Written exercise
All of the data that follows should be retyped exactly, please, except the pictures.

Information provided
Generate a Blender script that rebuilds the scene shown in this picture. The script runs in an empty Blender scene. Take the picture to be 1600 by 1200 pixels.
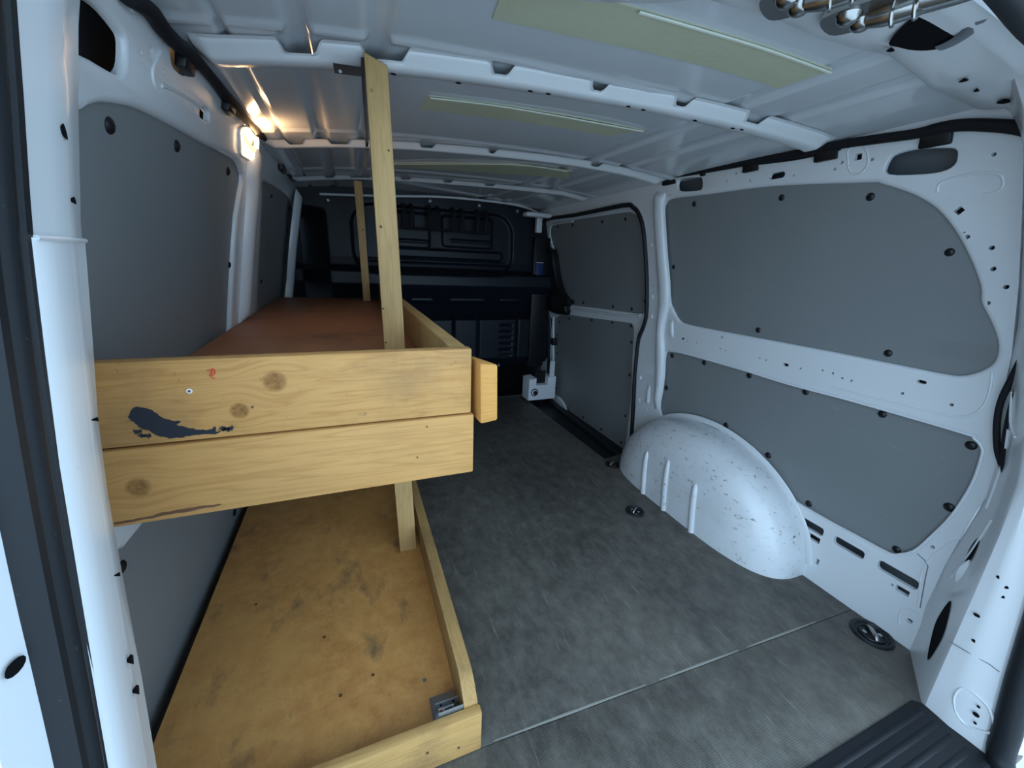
import bpy, bmesh, math, random
import numpy as np
from mathutils import Vector, Matrix, noise
from mathutils.geometry import tessellate_polygon
random.seed(7)
SC = bpy.context.scene; COL = SC.collection
# ------------------------------------------------------------ camera
AX = [[0.929527, -0.070053, 0.362039], [-0.366333, -0.28774, 0.884876], [0.042185, -0.955143, -0.293124]]
cd = bpy.data.cameras.new('camera'); cam = bpy.data.objects.new('camera', cd); COL.objects.link(cam)
rt = Vector([a[0] for a in AX]); dn = Vector([a[1] for a in AX]); fw = Vector([a[2] for a in AX])
Mx = Matrix((rt, -dn, -fw)).transposed().to_4x4(); Mx.translation = (0, 0, 1.0); cam.matrix_world = Mx
cd.sensor_width = 36; cd.lens = 615/1600*36; cd.clip_start = .02; SC.camera = cam
# ------------------------------------------------------------ world, exposure
w = bpy.data.worlds.new('world'); SC.world = w; w.use_nodes = True
nt = w.node_tree; bg = nt.nodes['Background']
tc = nt.nodes.new('ShaderNodeTexCoord'); sx = nt.nodes.new('ShaderNodeSeparateXYZ'); rp = nt.nodes.new('ShaderNodeValToRGB')
nt.links.new(tc.outputs['Generated'], sx.inputs[0]); nt.links.new(sx.outputs[2], rp.inputs[0]); nt.links.new(rp.outputs[0], bg.inputs[0])
rp.color_ramp.elements[0].position = 0; rp.color_ramp.elements[0].color = (.47, .68, .89, 1)
rp.color_ramp.elements[1].position = .6; rp.color_ramp.elements[1].color = (.63, .88, 1.14, 1)
bg.inputs[1].default_value = 3.3
vs = SC.view_settings; vs.view_transform = 'Standard'; vs.look = 'None'; vs.gamma = 1; vs.use_curve_mapping = False; vs.exposure = 0.14

# ------------------------------------------------------------ materials
def mat(name, col, rough=.5, spec=.5, metal=0, coat=0):
    m = bpy.data.materials.new(name); m.use_nodes = True; b = m.node_tree.nodes['Principled BSDF']
    b.inputs['Base Color'].default_value = (*col, 1); b.inputs['Roughness'].default_value = rough
    b.inputs['Specular IOR Level'].default_value = spec; b.inputs['Metallic'].default_value = metal; b.inputs['Coat Weight'].default_value = coat
    b.inputs['Coat Roughness'].default_value = .08
    return m
def N(m, t, **kw):
    n = m.node_tree.nodes.new(t)
    for k, v in kw.items():
        if k in n.inputs.keys(): n.inputs[k].default_value = v
        else: setattr(n, k, v)
    return n
def L(m, a, b): m.node_tree.links.new(a, b)
def coords(m, scale=(1, 1, 1)):
    t = N(m, 'ShaderNodeTexCoord'); p = N(m, 'ShaderNodeMapping'); p.inputs['Scale'].default_value = scale
    L(m, t.outputs['Object'], p.inputs[0]); return p.outputs[0]
def nz(m, scale, detail=4, rough=.55, vec=None, dist=0):
    n = N(m, 'ShaderNodeTexNoise', Scale=scale, Detail=detail, Roughness=rough, Distortion=dist)
    L(m, vec or coords(m), n.inputs['Vector']); return n.outputs['Fac']
def ramp(m, fac, *st):
    r = N(m, 'ShaderNodeValToRGB'); e = r.color_ramp.elements
    for i, (p, c) in enumerate(st):
        x = e[i] if i < 2 else e.new(p)
        x.position = p; x.color = (*c, 1) if len(c) == 3 else c
    L(m, fac, r.inputs[0]); return r.outputs[0]
def mix(m, fac, a, b, mode='MIX'):
    x = N(m, 'ShaderNodeMix', data_type='RGBA', blend_type=mode)
    for s, v in ((0, fac), (6, a), (7, b)):
        if isinstance(v, (int, float)): x.inputs[s].default_value = v
        elif isinstance(v, tuple): x.inputs[s].default_value = (*v, 1)
        else: L(m, v, x.inputs[s])
    return x.outputs[2]
def base(m, s): L(m, s, m.node_tree.nodes['Principled BSDF'].inputs['Base Color'])
def rgh(m, s): L(m, s, m.node_tree.nodes['Principled BSDF'].inputs['Roughness'])
def bump(m, h, st=.2, d=.002):
    b = N(m, 'ShaderNodeBump', Strength=st, Distance=d); L(m, h, b.inputs['Height']); L(m, b.outputs[0], m.node_tree.nodes['Principled BSDF'].inputs['Normal'])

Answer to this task
Generate a Blender script that rebuilds the scene shown in this picture. The script runs in an empty Blender scene. Take the picture to be 1600 by 1200 pixels.
import bpy, bmesh, math, random
import numpy as np
from mathutils import Vector, Matrix, noise
from mathutils.geometry import tessellate_polygon
random.seed(7)
SC = bpy.context.scene; COL = SC.collection
# ------------------------------------------------------------ camera
AX = [[0.929527, -0.070053, 0.362039], [-0.366333, -0.28774, 0.884876], [0.042185, -0.955143, -0.293124]]
cd = bpy.data.cameras.new('camera'); cam = bpy.data.objects.new('camera', cd); COL.objects.link(cam)
rt = Vector([a[0] for a in AX]); dn = Vector([a[1] for a in AX]); fw = Vector([a[2] for a in AX])
Mx = Matrix((rt, -dn, -fw)).transposed().to_4x4(); Mx.translation = (0, 0, 1.0); cam.matrix_world = Mx
cd.sensor_width = 36; cd.lens = 615/1600*36; cd.clip_start = .02; SC.camera = cam
# ------------------------------------------------------------ world, exposure
w = bpy.data.worlds.new('world'); SC.world = w; w.use_nodes = True
nt = w.node_tree; bg = nt.nodes['Background']
tc = nt.nodes.new('ShaderNodeTexCoord'); sx = nt.nodes.new('ShaderNodeSeparateXYZ'); rp = nt.nodes.new('ShaderNodeValToRGB')
nt.links.new(tc.outputs['Generated'], sx.inputs[0]); nt.links.new(sx.outputs[2], rp.inputs[0]); nt.links.new(rp.outputs[0], bg.inputs[0])
rp.color_ramp.elements[0].position = 0; rp.color_ramp.elements[0].color = (.47, .68, .89, 1)
rp.color_ramp.elements[1].position = .6; rp.color_ramp.elements[1].color = (.63, .88, 1.14, 1)
bg.inputs[1].default_value = 3.3
vs = SC.view_settings; vs.view_transform = 'Standard'; vs.look = 'None'; vs.gamma = 1; vs.use_curve_mapping = False; vs.exposure = 0.14

# ------------------------------------------------------------ materials
def mat(name, col, rough=.5, spec=.5, metal=0, coat=0):
    m = bpy.data.materials.new(name); m.use_nodes = True; b = m.node_tree.nodes['Principled BSDF']
    b.inputs['Base Color'].default_value = (*col, 1); b.inputs['Roughness'].default_value = rough
    b.inputs['Specular IOR Level'].default_value = spec; b.inputs['Metallic'].default_value = metal; b.inputs['Coat Weight'].default_value = coat
    b.inputs['Coat Roughness'].default_value = .08
    return m
def N(m, t, **kw):
    n = m.node_tree.nodes.new(t)
    for k, v in kw.items():
        if k in n.inputs.keys(): n.inputs[k].default_value = v
        else: setattr(n, k, v)
    return n
def L(m, a, b): m.node_tree.links.new(a, b)
def coords(m, scale=(1, 1, 1)):
    t = N(m, 'ShaderNodeTexCoord'); p = N(m, 'ShaderNodeMapping'); p.inputs['Scale'].default_value = scale
    L(m, t.outputs['Object'], p.inputs[0]); return p.outputs[0]
def nz(m, scale, detail=4, rough=.55, vec=None, dist=0):
    n = N(m, 'ShaderNodeTexNoise', Scale=scale, Detail=detail, Roughness=rough, Distortion=dist)
    L(m, vec or coords(m), n.inputs['Vector']); return n.outputs['Fac']
def ramp(m, fac, *st):
    r = N(m, 'ShaderNodeValToRGB'); e = r.color_ramp.elements
    for i, (p, c) in enumerate(st):
        x = e[i] if i < 2 else e.new(p)
        x.position = p; x.color = (*c, 1) if len(c) == 3 else c
    L(m, fac, r.inputs[0]); return r.outputs[0]
def mix(m, fac, a, b, mode='MIX'):
    x = N(m, 'ShaderNodeMix', data_type='RGBA', blend_type=mode)
    for s, v in ((0, fac), (6, a), (7, b)):
        if isinstance(v, (int, float)): x.inputs[s].default_value = v
        elif isinstance(v, tuple): x.inputs[s].default_value = (*v, 1)
        else: L(m, v, x.inputs[s])
    return x.outputs[2]
def base(m, s): L(m, s, m.node_tree.nodes['Principled BSDF'].inputs['Base Color'])
def rgh(m, s): L(m, s, m.node_tree.nodes['Principled BSDF'].inputs['Roughness'])
def bump(m, h, st=.2, d=.002):
    b = N(m, 'ShaderNodeBump', Strength=st, Distance=d); L(m, h, b.inputs['Height']); L(m, b.outputs[0], m.node_tree.nodes['Principled BSDF'].inputs['Normal'])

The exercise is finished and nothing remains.